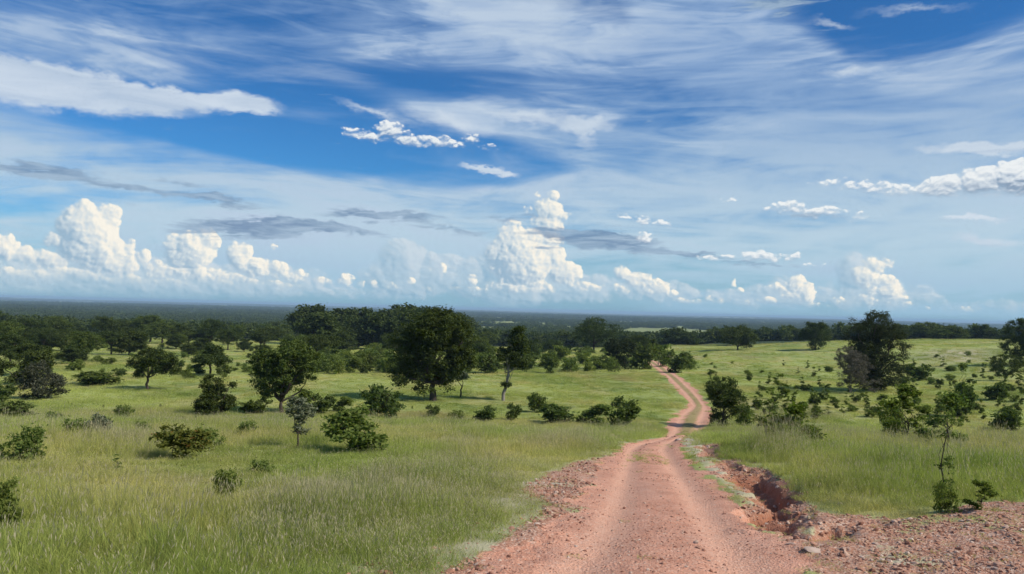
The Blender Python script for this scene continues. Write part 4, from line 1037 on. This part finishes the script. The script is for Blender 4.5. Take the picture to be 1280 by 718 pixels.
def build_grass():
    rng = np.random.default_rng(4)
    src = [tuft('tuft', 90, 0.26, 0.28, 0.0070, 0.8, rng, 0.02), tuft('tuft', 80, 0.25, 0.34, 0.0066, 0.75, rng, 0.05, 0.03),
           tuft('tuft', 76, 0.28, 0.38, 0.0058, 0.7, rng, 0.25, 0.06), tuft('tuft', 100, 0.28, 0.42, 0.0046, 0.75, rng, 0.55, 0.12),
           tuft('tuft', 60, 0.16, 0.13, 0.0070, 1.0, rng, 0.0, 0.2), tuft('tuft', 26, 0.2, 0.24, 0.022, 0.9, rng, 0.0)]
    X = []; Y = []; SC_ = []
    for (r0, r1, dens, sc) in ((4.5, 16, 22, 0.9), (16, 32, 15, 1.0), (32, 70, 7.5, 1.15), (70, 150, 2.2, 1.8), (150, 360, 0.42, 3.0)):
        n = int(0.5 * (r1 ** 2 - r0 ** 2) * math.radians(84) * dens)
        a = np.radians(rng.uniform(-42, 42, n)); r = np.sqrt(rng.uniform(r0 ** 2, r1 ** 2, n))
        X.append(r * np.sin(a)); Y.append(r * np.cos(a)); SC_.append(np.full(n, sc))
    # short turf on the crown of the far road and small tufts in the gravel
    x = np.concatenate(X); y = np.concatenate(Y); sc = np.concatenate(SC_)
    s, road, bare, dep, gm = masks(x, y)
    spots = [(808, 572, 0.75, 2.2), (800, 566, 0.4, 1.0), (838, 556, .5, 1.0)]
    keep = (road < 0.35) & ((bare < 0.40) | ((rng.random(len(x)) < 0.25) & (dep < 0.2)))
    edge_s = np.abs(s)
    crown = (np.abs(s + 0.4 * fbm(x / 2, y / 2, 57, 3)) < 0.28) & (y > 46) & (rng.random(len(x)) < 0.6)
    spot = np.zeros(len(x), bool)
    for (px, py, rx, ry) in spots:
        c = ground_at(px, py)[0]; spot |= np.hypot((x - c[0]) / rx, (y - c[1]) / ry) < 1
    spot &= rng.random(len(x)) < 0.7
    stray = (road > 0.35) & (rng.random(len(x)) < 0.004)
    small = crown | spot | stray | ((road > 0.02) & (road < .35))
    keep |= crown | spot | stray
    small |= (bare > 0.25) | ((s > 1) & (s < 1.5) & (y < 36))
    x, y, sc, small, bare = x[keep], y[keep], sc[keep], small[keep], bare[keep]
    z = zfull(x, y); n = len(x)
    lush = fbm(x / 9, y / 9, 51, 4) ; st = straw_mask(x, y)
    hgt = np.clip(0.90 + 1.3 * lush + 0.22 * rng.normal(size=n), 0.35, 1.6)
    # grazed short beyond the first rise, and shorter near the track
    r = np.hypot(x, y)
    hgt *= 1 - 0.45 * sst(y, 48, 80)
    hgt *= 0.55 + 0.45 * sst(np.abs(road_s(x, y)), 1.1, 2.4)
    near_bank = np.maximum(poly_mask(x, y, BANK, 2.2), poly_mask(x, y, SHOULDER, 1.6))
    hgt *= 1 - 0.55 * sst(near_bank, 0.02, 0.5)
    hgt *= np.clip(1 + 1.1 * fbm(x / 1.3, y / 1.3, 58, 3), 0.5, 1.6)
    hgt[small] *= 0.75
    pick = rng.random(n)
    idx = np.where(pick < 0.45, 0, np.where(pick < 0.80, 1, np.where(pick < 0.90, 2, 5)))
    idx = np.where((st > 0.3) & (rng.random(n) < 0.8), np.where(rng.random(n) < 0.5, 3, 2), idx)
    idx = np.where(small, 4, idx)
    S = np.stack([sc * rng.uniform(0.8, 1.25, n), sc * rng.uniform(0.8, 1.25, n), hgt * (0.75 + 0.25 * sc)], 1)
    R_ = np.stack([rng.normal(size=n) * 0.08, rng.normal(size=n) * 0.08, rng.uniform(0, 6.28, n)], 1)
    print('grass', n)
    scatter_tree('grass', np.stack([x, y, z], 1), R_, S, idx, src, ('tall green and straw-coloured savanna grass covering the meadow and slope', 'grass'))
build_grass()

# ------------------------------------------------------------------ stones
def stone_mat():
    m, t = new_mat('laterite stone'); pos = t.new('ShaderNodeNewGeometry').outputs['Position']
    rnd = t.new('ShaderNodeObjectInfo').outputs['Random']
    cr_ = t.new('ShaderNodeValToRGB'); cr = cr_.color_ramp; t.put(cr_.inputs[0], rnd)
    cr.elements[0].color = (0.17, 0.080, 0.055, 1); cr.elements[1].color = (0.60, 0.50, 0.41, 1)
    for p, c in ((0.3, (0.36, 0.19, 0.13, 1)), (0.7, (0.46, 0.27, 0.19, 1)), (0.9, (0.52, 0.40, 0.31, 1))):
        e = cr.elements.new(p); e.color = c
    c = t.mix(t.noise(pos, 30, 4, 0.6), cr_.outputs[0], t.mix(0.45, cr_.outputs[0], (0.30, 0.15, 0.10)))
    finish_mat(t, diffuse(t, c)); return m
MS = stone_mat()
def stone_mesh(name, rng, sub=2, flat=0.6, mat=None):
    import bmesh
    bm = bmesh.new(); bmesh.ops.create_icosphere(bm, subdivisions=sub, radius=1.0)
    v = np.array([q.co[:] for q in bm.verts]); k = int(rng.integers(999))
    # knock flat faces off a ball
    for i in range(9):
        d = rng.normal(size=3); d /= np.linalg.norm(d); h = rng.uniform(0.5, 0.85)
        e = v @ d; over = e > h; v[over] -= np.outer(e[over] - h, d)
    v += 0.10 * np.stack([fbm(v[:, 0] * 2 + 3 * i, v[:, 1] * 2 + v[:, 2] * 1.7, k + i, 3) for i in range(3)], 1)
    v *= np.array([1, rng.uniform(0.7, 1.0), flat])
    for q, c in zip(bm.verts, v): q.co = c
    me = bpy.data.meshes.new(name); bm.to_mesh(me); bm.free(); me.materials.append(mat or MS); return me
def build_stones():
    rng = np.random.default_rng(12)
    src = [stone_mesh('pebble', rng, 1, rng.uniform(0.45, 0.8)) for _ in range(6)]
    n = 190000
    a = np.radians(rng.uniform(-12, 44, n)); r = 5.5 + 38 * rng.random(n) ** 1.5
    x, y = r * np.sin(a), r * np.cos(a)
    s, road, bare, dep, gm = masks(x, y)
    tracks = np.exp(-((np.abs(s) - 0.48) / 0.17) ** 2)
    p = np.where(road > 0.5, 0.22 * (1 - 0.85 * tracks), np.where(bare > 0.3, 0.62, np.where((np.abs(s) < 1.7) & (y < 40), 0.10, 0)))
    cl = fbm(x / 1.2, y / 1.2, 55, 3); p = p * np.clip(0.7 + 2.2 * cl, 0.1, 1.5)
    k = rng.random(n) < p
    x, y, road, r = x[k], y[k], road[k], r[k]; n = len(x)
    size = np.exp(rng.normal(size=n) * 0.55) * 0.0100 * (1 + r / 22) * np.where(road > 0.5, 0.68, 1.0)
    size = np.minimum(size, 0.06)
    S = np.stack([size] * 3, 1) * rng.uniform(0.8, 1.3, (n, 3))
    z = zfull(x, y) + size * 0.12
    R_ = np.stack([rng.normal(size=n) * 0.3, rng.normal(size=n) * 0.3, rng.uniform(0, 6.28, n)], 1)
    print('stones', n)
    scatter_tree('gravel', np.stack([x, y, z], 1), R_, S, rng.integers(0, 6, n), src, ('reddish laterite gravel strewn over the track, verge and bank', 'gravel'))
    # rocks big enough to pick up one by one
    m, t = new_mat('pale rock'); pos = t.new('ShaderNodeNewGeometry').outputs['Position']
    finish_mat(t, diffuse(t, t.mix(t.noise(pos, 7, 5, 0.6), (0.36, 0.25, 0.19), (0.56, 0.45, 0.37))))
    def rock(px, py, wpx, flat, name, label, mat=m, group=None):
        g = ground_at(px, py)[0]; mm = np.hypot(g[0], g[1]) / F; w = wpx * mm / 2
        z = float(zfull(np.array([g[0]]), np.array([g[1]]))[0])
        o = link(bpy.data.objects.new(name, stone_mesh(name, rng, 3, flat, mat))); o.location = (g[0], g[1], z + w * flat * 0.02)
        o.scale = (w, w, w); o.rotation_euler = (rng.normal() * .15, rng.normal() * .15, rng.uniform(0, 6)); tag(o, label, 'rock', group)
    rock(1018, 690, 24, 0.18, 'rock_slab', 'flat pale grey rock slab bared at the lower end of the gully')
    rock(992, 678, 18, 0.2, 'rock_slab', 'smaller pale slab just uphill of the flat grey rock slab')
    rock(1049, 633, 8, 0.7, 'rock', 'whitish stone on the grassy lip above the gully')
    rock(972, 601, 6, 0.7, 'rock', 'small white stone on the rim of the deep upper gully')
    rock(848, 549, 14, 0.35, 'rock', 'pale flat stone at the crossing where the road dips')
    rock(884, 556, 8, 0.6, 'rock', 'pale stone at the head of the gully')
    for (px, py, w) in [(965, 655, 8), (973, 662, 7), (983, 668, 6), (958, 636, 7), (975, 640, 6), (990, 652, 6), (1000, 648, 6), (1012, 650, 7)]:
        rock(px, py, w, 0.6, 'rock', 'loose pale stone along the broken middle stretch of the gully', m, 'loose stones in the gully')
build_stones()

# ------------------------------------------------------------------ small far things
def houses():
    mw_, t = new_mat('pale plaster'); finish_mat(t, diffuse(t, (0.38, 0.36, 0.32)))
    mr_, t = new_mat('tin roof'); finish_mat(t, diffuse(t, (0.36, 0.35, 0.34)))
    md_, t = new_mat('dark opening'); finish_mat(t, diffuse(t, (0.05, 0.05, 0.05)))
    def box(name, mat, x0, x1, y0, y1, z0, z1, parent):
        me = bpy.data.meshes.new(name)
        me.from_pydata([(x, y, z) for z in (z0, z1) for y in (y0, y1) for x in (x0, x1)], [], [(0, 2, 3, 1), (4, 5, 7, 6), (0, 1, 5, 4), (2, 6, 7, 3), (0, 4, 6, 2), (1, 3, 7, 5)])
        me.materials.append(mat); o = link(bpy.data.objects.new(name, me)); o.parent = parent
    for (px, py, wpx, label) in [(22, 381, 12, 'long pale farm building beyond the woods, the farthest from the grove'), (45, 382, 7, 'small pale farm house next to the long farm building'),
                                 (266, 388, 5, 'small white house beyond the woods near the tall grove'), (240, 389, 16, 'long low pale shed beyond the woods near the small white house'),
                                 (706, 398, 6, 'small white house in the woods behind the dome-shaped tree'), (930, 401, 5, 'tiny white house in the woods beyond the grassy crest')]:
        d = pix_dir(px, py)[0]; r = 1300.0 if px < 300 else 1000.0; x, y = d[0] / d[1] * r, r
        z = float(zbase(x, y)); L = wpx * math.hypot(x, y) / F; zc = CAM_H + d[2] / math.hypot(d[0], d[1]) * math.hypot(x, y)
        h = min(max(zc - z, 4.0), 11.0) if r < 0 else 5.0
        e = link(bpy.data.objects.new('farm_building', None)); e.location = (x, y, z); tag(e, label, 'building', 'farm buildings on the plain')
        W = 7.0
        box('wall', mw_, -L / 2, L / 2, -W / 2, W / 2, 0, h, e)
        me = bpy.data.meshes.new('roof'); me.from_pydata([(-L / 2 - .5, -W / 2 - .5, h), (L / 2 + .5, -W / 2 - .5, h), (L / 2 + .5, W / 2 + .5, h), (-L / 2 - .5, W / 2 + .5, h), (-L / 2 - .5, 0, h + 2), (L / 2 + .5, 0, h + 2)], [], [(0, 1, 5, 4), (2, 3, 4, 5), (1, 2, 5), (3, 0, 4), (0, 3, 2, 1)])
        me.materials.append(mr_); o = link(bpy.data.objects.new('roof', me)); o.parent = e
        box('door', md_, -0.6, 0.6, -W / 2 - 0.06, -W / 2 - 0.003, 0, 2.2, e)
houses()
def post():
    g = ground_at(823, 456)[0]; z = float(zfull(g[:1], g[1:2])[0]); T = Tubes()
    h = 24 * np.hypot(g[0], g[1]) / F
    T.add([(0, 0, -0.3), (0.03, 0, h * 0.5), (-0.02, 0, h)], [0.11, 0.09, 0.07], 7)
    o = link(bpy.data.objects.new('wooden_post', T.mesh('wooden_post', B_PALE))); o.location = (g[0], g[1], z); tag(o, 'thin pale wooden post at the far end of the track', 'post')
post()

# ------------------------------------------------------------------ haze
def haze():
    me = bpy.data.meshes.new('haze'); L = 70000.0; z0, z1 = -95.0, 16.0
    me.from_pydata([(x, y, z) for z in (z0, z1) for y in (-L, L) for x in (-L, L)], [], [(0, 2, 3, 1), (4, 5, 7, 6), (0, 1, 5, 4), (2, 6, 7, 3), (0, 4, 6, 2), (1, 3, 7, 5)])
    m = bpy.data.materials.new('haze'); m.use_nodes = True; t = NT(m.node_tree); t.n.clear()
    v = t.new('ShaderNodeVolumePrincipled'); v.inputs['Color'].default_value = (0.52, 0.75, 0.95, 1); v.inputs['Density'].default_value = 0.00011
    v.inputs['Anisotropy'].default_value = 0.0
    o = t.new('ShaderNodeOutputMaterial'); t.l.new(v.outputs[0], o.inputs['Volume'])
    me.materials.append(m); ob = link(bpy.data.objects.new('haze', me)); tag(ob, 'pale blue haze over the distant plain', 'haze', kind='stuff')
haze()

...

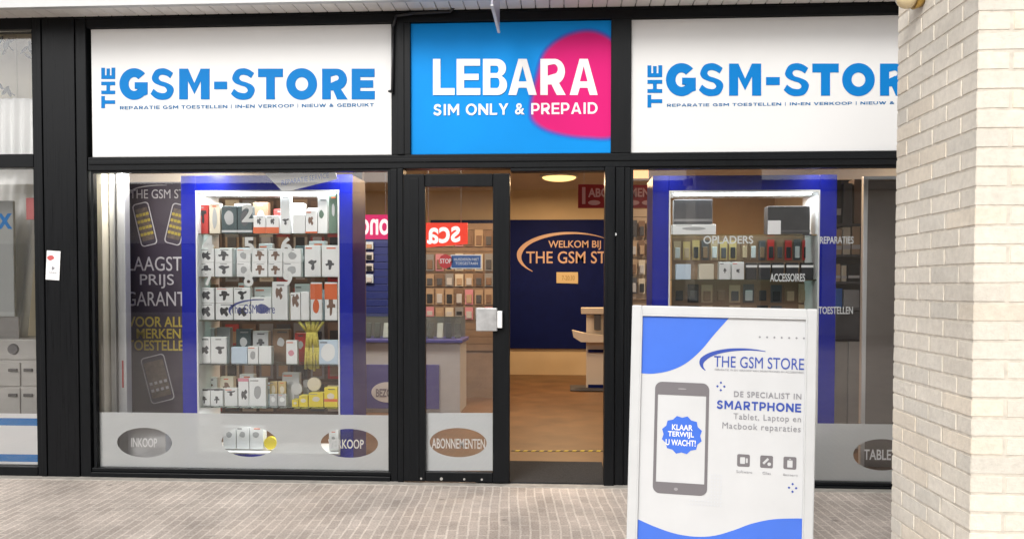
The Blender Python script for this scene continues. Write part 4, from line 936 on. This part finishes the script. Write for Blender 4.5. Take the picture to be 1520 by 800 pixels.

Aim of the exercise: Give every line of the material that includes the string "Take".

Answer to the task:
The Blender Python script for this scene continues. Write part 4, from line 1037 on. This part finishes the script. The script is for Blender 4.5. Take the picture to be 1280 by 718 pixels.
The Blender Python script for this scene continues. Write part 4, from line 936 on. This part finishes the script. Write for Blender 4.5. Take the picture to be 1520 by 800 pixels.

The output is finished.